Start A Movement! — An Entrepreneurs Guide To Getting Noticed

Want a shortcut to entrepreneurial stardom?

Start a movement! People love a cause.

They love to jump on board. Flower Power in the 60s.

Women’s lib in the 70s. Nancy Reagans Just Say No anti-drug campaign in the 80s. Hillarys It Takes a Village.

The low carb thing. If you start the movement, you can be at the forefront of that movement. Not a bad place for a star.It’s scary how powerful this technique is. Sadly, its used as often for evil as it is for good. But if you can harness this power, you’ll be amazed at the results.

If you had come up with a natural lawn care product years ago, you could have been at the forefront of an anti-pesticide movement. The late activist, Anita Roddick, used this strategy to build The Body Shop, committing to social and environmental change. Making a movement doesn’t have to be your idea.
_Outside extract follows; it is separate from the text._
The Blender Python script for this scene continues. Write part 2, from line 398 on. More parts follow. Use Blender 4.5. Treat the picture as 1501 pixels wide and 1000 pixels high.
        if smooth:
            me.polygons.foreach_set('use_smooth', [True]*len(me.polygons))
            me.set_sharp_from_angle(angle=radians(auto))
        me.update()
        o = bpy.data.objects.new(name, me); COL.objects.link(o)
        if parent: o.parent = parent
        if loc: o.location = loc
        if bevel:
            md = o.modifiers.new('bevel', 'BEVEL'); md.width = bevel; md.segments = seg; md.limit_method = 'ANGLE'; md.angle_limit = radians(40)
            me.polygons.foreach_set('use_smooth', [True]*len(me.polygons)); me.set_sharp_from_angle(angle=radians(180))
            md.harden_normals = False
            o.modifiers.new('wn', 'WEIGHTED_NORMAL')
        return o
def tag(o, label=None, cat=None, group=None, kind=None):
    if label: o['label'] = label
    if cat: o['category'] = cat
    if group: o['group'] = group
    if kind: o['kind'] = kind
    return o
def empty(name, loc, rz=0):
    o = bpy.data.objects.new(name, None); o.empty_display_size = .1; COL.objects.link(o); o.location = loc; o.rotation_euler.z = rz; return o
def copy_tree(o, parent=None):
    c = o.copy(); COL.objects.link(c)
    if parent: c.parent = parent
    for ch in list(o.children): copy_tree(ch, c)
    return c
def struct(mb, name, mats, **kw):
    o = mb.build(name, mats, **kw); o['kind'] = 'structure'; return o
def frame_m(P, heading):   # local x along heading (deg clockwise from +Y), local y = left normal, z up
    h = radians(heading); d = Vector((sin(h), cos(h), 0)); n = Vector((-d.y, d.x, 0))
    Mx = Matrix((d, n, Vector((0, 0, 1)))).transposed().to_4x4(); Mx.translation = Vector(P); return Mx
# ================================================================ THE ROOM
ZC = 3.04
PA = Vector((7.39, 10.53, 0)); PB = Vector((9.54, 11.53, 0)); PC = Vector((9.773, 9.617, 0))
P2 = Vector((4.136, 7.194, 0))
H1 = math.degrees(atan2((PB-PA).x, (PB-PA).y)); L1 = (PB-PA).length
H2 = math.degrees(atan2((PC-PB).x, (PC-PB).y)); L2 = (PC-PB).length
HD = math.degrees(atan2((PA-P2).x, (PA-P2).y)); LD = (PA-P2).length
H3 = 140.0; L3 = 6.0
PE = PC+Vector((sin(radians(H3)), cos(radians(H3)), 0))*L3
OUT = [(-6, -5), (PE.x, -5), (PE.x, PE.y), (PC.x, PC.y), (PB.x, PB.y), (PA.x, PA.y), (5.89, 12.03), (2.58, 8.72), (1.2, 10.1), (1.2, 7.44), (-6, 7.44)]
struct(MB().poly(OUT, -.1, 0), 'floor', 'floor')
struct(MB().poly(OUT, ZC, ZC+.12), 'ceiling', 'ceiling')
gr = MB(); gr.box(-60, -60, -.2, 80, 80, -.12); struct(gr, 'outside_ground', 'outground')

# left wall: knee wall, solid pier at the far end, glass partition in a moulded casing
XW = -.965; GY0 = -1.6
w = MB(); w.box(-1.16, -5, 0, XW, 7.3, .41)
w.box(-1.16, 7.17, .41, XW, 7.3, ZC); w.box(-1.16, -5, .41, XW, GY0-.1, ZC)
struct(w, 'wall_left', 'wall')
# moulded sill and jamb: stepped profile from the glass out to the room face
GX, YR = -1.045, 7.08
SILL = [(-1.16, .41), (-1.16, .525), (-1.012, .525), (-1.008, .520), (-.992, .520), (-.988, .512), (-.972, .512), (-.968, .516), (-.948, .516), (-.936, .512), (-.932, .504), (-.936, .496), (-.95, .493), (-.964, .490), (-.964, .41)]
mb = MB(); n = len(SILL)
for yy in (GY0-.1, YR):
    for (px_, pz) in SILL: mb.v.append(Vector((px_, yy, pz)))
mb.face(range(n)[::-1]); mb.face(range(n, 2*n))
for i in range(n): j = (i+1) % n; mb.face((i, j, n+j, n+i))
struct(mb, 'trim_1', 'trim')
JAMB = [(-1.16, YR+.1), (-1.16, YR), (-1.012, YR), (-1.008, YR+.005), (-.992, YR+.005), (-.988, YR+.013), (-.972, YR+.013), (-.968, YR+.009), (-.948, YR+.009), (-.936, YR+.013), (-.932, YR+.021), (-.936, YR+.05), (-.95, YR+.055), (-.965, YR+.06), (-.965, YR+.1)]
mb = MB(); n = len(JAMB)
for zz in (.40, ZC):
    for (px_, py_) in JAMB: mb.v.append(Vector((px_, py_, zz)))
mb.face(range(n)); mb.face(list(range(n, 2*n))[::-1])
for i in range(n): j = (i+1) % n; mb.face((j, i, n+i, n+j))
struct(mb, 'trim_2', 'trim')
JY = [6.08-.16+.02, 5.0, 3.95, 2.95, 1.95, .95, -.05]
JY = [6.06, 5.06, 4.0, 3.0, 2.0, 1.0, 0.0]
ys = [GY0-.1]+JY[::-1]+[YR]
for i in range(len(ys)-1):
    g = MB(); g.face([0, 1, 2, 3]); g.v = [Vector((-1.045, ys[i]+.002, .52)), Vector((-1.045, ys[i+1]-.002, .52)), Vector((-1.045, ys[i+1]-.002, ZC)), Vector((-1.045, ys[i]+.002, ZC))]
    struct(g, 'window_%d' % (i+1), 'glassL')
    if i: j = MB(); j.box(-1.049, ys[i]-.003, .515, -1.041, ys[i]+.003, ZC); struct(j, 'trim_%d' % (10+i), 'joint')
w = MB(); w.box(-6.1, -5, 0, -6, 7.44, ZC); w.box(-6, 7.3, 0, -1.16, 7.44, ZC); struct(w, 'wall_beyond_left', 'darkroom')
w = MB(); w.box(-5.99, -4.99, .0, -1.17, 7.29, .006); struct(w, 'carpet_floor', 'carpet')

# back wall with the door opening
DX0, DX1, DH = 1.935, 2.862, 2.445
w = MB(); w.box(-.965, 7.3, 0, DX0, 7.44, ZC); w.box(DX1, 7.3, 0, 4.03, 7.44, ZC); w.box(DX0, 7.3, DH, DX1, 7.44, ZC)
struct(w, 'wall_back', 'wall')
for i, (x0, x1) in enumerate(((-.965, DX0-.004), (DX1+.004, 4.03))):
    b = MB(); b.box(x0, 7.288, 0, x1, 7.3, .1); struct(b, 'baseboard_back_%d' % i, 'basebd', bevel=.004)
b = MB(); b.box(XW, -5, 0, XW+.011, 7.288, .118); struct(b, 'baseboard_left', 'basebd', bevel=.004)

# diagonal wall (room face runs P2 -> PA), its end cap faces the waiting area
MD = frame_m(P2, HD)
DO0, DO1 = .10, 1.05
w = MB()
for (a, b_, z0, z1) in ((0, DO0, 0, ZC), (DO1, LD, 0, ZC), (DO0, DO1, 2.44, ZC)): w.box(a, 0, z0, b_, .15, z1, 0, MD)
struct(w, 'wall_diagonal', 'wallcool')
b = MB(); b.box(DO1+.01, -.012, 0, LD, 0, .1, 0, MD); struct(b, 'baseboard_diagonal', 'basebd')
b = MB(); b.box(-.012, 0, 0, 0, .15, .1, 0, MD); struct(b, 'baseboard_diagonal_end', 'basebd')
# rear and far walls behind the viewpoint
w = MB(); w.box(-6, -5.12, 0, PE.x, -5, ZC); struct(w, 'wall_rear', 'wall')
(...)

You just have to be the one to take it public. Over a decade ago, a Canadian provincial party swept into power by announcing the Common Sense Revolution. Didn’t like the guy or the party, but the marketing rocked. Totally worked. We know what you’re thinking, I don’t want to be a politician.
I just want to promote my business. Starting a movement doesn’t have to be big or political. It’s not the subject of the movement that makes it work, but rather the passion and energy behind it. So How Do You Start a Movement? Don’t be standing on a street corner with a clipboard or petition.

Write a manifesto. Have a credo, a mantra. The more outrageous it is, the more chance it’ll work. The more you’ll stand out from the crowd. We’re not talking corporate mission statement here.Get some publicity for your movement. The more provocative you are, the more controversial, the more free ink you’ll get.

And have stuff. Your stuff will become a symbol of the ideas behind that movement. (Reminds me of the sandal in Monty Pythons Life of Brian) Your symbol can become a potential source of income. But don’t make the mistake of cashing in your chips too soon. Your followers will be more valuable to you down the line if you don’t try to sell to them yet. Just focus on building the following, building momentum, building the fan base.
If you continue to build it, eventually people will beg you to sell to them because they’ll want some of what you’ve got. We’re not just talking’in the Pepsi Generation here. A movement goes a step further. If you give people a place to belong, a place to feel like they matter, like they’re making a difference, you’ll build your platform. Eventually, they’ll not only ask to buy stuff from you, they’ll actually volunteer to help you distribute it to others.

So how do you apply this to your business? Heres a perfect example. The story of the ’red’ I Am Loved button, about 40 years ago in Kansas City. Barnett Helzberg Jr., of Helzberg Diamonds, had just had his marriage proposal accepted. The guy was ecstatic. He was loved and wanted the world to know it. So he produced these little red buttons with the words, I Am Loved, printed in white.
The idea spread like wildfire, buttons were given to presidents, celebrities and soldiers in Vietnam. 44 million buttons later, you can still order yourself a button in any of 9 languages. The buttons were, and still are, free, but they did put Helzberg Diamonds on the map. Doesn’t always work.
Don’t think Special K broke any sales records with their Do I Look Fat? commercials remember the ones with the men asking the dumb questions women always ask? But Doves making out OK. Check out Doves new Pro-Age, a clever reaction to women’s anti-aging products. How about their Campaign for Real Beauty? A lot of women are jumping on the bandwagon. Dove is selling self-esteem by featuring women in their underwear accepting their non-Barbie doll bodies.
Kinda almost makes you forget that Unilever also sells Slim Fast with young women in bikinis. Worth a try. Build a platform. Create a movement. Be a rebel with a cause. And we’ll see you in the spotlight!